What the exercise asks: Only the lines from the start up to and including the line containing "pi = math.pi" should be repeated, word for word.

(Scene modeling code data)
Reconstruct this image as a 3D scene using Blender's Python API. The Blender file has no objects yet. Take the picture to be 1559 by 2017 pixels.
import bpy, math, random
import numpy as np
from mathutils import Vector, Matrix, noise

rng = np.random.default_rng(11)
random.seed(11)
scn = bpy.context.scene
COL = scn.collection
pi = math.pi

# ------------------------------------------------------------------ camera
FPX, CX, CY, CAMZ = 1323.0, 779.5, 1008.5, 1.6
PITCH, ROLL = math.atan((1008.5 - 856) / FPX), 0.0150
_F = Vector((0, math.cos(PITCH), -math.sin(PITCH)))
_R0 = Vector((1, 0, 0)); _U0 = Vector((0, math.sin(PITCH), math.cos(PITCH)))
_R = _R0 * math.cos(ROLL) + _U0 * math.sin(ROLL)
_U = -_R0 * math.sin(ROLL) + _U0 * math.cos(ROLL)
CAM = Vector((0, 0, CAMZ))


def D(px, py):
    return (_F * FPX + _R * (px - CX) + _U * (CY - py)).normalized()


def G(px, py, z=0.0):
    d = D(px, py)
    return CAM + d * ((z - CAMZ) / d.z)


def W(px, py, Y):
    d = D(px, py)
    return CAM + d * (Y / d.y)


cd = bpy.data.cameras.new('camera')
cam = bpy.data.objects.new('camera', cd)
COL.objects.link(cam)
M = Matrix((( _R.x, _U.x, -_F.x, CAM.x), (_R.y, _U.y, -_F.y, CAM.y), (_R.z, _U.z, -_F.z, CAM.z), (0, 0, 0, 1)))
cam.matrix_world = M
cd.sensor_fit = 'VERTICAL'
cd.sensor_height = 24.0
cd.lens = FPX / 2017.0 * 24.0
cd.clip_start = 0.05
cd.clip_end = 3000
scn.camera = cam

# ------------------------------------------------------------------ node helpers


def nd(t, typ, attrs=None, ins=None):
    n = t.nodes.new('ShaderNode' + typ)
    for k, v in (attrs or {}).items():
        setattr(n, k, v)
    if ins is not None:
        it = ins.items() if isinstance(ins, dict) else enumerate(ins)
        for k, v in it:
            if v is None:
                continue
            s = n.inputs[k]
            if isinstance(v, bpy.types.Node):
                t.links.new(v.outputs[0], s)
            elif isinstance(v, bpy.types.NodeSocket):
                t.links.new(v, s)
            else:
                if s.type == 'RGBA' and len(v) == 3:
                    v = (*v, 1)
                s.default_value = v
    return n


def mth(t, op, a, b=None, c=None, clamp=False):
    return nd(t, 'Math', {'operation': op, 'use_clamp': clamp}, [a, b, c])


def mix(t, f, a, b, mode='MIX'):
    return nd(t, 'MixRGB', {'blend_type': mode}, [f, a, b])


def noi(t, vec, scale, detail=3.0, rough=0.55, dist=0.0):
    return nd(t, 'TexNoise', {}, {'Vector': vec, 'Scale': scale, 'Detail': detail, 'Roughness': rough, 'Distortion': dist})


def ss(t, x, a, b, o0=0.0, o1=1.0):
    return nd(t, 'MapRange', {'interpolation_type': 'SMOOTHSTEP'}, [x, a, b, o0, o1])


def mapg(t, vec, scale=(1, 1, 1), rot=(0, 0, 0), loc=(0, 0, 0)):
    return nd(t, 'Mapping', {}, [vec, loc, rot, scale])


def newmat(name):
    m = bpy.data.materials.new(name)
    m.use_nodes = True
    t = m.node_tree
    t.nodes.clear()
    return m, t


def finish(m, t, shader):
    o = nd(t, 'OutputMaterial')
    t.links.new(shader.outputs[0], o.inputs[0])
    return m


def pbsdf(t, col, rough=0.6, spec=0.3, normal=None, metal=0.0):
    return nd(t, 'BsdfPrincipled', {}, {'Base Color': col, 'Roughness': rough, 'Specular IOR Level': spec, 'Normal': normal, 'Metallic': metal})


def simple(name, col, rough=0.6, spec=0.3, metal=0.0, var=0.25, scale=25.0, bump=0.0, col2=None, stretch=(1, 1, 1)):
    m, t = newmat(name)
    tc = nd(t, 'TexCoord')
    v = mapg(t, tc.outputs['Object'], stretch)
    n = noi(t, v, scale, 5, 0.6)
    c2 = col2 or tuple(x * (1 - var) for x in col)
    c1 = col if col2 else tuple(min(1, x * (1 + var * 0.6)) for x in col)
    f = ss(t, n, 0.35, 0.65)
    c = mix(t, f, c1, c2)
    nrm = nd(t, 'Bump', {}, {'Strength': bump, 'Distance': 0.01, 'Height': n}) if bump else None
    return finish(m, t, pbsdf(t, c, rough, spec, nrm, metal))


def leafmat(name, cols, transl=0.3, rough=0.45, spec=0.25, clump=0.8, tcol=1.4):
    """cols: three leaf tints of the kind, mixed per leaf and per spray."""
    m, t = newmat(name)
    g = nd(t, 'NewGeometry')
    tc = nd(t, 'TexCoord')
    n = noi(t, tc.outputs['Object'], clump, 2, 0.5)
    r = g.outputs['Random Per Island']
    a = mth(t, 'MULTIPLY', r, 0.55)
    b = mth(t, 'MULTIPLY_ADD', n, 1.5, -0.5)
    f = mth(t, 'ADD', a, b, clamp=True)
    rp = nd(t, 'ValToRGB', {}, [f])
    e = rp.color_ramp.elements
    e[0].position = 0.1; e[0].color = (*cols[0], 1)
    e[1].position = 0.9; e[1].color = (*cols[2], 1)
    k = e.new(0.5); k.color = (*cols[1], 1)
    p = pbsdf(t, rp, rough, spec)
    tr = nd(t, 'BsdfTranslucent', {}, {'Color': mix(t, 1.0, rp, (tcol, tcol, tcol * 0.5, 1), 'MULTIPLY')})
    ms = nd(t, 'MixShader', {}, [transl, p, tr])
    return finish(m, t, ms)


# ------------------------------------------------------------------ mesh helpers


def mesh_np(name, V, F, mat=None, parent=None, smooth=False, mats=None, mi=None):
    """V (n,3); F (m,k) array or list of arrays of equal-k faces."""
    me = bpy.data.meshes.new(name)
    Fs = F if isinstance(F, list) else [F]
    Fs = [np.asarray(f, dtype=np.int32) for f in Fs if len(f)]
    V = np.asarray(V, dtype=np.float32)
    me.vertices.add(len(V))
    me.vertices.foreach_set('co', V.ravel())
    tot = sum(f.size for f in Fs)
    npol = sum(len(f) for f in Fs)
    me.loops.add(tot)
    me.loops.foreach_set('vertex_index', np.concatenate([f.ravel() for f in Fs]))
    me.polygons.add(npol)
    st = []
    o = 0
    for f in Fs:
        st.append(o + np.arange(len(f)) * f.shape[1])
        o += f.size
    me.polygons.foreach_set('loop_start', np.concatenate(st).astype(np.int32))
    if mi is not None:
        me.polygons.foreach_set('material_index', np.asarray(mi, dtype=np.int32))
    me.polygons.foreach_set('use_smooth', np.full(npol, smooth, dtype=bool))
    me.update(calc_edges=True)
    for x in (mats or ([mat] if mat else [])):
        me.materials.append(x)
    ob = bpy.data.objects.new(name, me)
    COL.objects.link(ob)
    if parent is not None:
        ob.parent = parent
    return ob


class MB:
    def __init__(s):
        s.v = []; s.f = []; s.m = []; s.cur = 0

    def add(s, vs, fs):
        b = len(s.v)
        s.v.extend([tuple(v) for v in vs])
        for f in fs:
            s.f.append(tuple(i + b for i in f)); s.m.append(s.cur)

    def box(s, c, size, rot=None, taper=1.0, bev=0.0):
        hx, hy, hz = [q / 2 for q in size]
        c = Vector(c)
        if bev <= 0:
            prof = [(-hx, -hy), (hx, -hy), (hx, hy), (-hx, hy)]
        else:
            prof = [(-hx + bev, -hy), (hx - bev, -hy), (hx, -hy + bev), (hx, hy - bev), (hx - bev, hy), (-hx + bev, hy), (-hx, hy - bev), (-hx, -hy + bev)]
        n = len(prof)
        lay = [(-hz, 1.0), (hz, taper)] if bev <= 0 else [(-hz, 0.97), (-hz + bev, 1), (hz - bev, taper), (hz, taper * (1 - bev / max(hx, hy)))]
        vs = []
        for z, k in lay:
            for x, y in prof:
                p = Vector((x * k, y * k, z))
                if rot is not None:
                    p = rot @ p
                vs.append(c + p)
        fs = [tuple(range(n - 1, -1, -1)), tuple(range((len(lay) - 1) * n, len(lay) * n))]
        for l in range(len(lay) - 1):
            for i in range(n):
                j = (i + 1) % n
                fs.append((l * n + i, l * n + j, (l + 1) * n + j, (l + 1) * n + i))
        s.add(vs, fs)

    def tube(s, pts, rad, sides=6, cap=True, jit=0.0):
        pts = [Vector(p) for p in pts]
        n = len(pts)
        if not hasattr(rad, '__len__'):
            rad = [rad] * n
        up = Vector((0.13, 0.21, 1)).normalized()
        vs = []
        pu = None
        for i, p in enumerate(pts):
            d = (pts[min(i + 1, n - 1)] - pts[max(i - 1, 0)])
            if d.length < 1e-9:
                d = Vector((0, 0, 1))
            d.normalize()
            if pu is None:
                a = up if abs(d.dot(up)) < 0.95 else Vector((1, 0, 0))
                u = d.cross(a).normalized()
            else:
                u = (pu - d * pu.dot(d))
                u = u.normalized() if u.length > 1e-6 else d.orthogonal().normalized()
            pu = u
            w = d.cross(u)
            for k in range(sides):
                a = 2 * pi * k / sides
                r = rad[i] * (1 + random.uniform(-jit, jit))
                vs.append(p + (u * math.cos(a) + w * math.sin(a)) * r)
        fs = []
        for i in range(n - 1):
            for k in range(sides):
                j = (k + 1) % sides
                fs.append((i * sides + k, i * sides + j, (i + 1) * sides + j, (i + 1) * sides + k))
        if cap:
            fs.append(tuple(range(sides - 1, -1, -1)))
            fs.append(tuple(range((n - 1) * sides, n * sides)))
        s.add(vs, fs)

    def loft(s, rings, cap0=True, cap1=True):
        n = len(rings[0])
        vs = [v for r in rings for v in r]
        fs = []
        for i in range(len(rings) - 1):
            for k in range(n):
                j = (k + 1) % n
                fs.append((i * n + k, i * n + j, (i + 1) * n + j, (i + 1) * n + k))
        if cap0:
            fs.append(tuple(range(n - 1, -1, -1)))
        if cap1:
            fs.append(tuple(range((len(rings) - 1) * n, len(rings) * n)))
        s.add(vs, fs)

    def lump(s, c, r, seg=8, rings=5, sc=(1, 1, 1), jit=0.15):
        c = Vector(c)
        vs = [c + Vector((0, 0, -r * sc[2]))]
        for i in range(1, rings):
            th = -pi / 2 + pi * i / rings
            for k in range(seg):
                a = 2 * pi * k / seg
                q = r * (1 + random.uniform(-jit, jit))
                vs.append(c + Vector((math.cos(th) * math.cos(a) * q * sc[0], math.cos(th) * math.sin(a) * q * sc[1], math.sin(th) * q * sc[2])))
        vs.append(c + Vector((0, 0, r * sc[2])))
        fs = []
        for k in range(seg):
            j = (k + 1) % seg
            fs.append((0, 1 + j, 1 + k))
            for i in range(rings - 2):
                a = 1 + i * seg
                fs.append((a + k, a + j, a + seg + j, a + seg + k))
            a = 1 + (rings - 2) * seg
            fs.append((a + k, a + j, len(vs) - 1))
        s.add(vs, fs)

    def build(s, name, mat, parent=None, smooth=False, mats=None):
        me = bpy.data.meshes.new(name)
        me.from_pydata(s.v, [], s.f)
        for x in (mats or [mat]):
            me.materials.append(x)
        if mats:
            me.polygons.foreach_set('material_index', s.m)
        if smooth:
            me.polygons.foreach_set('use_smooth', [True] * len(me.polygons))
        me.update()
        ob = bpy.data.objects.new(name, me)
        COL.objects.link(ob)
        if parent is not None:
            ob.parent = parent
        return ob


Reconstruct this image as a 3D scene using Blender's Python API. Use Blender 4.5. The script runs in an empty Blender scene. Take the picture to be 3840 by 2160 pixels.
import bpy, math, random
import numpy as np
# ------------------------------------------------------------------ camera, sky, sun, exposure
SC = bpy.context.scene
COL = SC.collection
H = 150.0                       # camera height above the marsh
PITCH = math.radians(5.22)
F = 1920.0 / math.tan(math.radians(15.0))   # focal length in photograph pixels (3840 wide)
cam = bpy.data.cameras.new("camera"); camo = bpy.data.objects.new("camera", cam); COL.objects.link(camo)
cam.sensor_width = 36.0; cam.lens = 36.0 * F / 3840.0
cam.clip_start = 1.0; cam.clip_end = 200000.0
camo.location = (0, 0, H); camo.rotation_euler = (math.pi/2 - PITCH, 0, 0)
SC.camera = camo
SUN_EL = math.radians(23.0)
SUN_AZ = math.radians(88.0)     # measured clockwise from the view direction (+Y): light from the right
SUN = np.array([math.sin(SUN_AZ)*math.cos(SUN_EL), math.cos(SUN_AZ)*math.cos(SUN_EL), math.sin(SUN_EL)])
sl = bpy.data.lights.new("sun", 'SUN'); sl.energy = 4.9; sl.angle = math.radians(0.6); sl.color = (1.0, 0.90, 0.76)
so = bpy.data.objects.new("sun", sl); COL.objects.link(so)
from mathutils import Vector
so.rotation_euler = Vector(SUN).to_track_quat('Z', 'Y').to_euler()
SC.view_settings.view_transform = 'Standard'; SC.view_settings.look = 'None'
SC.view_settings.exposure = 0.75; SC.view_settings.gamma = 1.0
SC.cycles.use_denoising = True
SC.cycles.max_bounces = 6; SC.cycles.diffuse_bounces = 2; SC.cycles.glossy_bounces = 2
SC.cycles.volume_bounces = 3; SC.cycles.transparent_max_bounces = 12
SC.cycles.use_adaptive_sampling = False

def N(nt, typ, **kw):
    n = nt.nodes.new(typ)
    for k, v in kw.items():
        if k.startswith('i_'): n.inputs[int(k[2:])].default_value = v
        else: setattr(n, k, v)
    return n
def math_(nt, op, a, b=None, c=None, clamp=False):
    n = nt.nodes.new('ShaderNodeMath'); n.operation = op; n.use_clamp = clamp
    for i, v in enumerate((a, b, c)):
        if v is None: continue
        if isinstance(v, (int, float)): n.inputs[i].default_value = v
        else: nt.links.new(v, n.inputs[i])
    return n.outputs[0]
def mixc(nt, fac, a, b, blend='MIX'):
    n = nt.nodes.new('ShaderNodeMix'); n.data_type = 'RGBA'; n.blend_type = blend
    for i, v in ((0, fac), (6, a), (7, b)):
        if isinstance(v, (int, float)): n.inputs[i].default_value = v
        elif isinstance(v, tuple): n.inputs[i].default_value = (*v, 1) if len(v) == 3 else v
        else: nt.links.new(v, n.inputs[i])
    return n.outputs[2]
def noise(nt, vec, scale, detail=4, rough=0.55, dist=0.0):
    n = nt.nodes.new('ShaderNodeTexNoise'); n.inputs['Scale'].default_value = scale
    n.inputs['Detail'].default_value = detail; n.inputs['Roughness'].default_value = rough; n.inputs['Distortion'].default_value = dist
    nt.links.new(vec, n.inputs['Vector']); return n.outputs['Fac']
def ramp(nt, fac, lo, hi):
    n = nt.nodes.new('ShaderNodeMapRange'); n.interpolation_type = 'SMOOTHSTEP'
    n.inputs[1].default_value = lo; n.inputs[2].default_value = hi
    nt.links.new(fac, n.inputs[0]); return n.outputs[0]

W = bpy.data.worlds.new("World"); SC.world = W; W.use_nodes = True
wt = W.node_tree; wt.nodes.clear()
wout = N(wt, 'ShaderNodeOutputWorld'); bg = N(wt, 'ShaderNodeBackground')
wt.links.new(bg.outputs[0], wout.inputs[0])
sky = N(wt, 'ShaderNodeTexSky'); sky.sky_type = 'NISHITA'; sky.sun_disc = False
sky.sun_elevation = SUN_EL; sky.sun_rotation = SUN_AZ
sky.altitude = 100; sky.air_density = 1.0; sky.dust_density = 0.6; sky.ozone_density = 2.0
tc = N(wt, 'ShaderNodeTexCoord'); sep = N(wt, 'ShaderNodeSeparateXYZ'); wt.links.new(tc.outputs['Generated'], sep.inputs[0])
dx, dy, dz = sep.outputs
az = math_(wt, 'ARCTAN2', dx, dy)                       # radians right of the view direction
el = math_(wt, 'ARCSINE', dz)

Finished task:
Reconstruct this image as a 3D scene using Blender's Python API. The Blender file has no objects yet. Take the picture to be 1559 by 2017 pixels.
import bpy, math, random
import numpy as np
from mathutils import Vector, Matrix, noise

rng = np.random.default_rng(11)
random.seed(11)
scn = bpy.context.scene
COL = scn.collection
pi = math.pi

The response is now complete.